El final de mi etapa de afición por los cuentos estuvo marcado por la aparición de Los Supermachos y Los Agachados de Rius, que con su humor crítico y mordaz nos encaminó hacia ese nuevo género.
No cabe duda que la influencia en nuestras vidas de parte de la lectura de los cuentos fue importante, además de propiciar nuestra creatividad, nos amplió considerablemente nuestro conocimiento y vocabulario. Nos convertimos en onomatopéyicos pues no había carrera que emprendiéramos que no llevara el Roarrr de la aceleración, o el Screaaach al detenernos, el Gulp ante el asombro o el Slam al cerrar una puerta. Más que los hijueputazos de los viejos, preferíamos las interjecciones de los cuentos: Atiza, Cáspita, Caracoles, Recórcholis, Rayos y Centellas, Bah.

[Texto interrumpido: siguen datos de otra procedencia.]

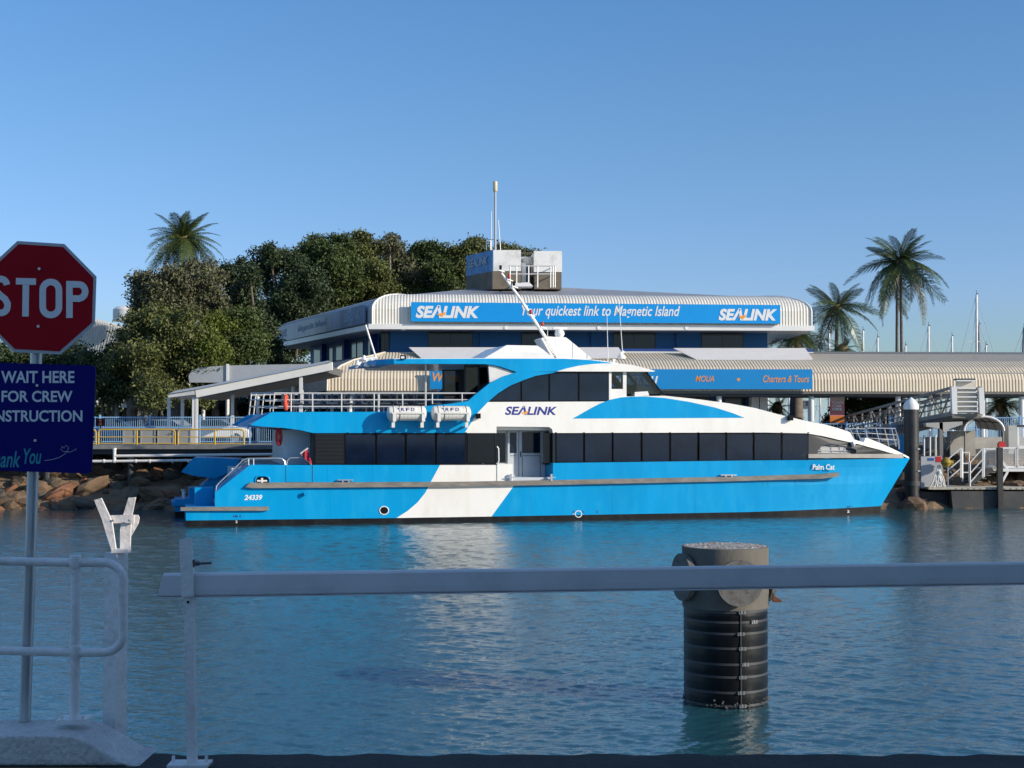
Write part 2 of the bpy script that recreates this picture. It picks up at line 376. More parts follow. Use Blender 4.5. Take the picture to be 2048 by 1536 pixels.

De repente el fervor por la lectura de estos cuentos se esfumó de mi vida. Ahora casi nunca los leo, salvo cuando voy a la barbería Independencia de don José Ruiz, en donde mientras espero leo uno o dos ejemplares de Condorito, que aunque repite los mismos chistes siempre tienen alguna gracia. Parece mentira que Condorito a pesar de tener mi edad, siempre se mantiene en forma. ¡Reflauta!.